Tokenisation in FX Settlement Could Save Banks $50 Billion: Report
Posted by Colin Lambert. Last updated: August 6, 2025
A new report stemming from the work of Project Guardian, led by the Monetary Authority of Singapore (MAS), published by Ant International and ISDA, claims that industry-wide adoption of tokenised bank liabilities could save the industry $50 billion.

ISDA and Ant International are members of the industry group and lead the FX workstream to develop FX data specifications, risk management frameworks and FX documentation. Other contributors to the report include BNY, HSBC, OCBC and the Global Financial Markets Association’s Global Foreign Exchange Division. It proposes principles for leveraging tokenised bank liabilities and shared ledgers in transaction banking services.
The report lays out design principles for tokenised bank liabilities to standardise industry practices and enable interoperability; the key risks and mitigation actions for shared ledger-based payments; and provides use cases showcasing real-world shared ledgers and tokenised payments in transaction banking.
ISDA says FX-related risks and costs remain a “major hurdle” in cross-market and cross-currency payments, especially for businesses in the digital economy. On top of limited settlement windows, they also face time zone delays and different settlement assets and platforms. This results in slower settlement and higher fees, with an estimated $120 billion spent annually on cross-border transaction fees, it adds.
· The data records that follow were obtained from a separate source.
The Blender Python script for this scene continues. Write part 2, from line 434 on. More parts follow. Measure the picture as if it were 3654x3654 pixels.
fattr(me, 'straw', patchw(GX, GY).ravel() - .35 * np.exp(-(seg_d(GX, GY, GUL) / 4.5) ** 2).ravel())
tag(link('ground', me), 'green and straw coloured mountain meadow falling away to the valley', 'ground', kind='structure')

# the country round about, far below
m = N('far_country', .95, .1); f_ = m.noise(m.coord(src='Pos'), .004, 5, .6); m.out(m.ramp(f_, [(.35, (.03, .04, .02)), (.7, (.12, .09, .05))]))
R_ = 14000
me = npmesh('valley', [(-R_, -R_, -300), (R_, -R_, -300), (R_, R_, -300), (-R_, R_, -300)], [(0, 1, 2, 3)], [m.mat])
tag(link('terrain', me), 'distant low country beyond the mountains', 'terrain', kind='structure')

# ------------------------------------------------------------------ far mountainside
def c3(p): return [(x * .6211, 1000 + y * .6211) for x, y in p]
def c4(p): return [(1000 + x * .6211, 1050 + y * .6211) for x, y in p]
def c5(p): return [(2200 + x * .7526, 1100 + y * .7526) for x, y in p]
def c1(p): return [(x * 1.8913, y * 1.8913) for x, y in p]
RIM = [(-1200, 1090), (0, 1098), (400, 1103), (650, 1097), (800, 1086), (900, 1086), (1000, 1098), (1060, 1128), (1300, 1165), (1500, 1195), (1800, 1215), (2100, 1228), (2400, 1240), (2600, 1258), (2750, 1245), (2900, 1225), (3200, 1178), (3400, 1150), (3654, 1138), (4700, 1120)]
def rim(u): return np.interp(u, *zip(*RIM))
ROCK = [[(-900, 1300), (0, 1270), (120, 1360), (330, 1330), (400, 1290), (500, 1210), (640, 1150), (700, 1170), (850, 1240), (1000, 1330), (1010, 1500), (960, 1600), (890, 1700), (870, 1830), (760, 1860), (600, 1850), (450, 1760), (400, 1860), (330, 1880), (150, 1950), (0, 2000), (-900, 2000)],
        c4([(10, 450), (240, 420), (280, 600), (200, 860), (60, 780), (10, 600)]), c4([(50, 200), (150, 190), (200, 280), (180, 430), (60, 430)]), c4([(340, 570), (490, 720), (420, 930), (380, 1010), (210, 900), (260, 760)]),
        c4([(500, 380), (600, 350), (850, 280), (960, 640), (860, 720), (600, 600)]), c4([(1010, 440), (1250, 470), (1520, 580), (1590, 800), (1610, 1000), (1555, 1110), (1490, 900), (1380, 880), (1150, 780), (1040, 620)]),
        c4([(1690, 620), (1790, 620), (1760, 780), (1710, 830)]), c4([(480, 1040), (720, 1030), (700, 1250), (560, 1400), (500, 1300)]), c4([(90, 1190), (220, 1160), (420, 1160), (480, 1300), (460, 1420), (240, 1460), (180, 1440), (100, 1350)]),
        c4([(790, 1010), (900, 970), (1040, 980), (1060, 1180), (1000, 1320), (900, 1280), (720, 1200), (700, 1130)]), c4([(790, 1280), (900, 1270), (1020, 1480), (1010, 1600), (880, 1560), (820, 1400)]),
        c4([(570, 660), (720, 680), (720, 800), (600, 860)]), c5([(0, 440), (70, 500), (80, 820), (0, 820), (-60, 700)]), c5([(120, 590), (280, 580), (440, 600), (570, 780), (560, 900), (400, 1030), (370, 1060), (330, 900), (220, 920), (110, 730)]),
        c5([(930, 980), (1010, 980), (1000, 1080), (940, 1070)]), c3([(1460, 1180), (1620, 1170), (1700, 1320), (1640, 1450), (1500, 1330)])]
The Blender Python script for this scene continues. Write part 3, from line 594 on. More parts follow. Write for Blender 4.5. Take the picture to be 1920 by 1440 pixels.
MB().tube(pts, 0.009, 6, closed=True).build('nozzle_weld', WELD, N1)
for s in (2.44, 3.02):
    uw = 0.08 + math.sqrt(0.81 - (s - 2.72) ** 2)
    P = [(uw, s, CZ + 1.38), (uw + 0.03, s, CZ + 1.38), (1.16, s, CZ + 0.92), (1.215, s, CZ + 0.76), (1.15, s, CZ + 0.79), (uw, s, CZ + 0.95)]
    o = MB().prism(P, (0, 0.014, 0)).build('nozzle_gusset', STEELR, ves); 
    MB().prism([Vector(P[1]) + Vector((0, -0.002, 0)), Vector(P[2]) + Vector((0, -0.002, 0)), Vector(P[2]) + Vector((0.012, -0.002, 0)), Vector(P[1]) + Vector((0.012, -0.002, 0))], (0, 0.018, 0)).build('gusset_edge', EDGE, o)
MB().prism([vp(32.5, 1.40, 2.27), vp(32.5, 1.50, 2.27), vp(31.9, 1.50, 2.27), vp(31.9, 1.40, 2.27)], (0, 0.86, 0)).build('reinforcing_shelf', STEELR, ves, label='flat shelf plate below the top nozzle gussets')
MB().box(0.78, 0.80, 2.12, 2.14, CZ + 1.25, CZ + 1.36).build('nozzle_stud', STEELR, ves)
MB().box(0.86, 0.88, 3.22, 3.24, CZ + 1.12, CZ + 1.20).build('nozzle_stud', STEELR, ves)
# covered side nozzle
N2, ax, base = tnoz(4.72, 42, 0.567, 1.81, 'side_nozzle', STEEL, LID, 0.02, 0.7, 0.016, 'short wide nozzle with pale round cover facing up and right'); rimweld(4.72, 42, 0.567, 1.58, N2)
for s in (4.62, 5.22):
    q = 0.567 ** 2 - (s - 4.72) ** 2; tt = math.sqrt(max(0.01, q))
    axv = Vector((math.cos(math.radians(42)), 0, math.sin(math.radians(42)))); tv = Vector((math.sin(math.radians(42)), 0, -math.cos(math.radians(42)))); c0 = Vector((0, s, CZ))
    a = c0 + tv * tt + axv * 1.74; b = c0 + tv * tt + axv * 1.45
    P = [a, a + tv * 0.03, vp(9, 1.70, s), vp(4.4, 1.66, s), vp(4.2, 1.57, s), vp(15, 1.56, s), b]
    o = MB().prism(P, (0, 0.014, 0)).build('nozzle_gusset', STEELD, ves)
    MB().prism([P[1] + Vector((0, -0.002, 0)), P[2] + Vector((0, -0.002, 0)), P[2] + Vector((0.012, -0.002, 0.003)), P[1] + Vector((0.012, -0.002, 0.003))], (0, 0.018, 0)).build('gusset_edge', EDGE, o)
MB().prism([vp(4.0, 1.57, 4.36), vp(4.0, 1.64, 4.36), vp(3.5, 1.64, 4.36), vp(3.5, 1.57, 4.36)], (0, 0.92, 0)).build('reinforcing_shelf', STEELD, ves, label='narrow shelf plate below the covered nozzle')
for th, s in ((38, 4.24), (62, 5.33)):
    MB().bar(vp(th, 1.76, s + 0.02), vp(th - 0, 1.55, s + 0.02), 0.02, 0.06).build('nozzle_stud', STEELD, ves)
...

In contrast, use cases by the industry group in Project Guardian show that tokenised bank liabilities and shared ledgers can result in faster, more secure and efficient cross-border payments. “By enabling interoperability between bank solutions, payments can be completed 24/7 with FX settlement conducted in real-time,” the report states. “Payment settlement time is also reduced to minutes or even seconds, providing a more seamless payment experience for businesses and their customers.”
The report stresses, however, that a universally-accepted industry framework is needed for industry-wide adoption. If this is achieved, it could lower cross-border transaction costs by 12.5%, saving businesses more than $50 billion by 2030.
ISDA and Ant International say, together with the Project Guardian industry group, they will continue to broaden the applications of shared ledgers and tokenised bank liabilities by developing more use cases for the digital economy. This includes integrating with existing banking systems and supporting other digital assets so that businesses big and small can benefit from this innovative technology.
“Tokenisation has the potential to revolutionise cross-border payments and FX settlements, significantly increasing efficiencies and reducing costs and risks,” says Scott O’Malia, chief executive of ISDA. “Our work with MAS and the industry group has highlighted the critical importance of common standards and industry documentation to support the safe and efficient use of tokenised bank liabilities, and this will continue to be a focus for ISDA as we further develop the potential for tokenisation.”
Kenneth Gay, chief fintech officer, MAS, adds, “The use of tokenised bank liabilities marks a milestone in the evolution of cross-border payments and FX settlements. Underpinned by shared ledger infrastructures, tokenised bank liabilities can enable 24/7, real-time settlement across borders and help optimise liquidity management in transaction banking. Together with members of Project Guardian, we look forward to advancing efforts towards more efficient global financial markets.”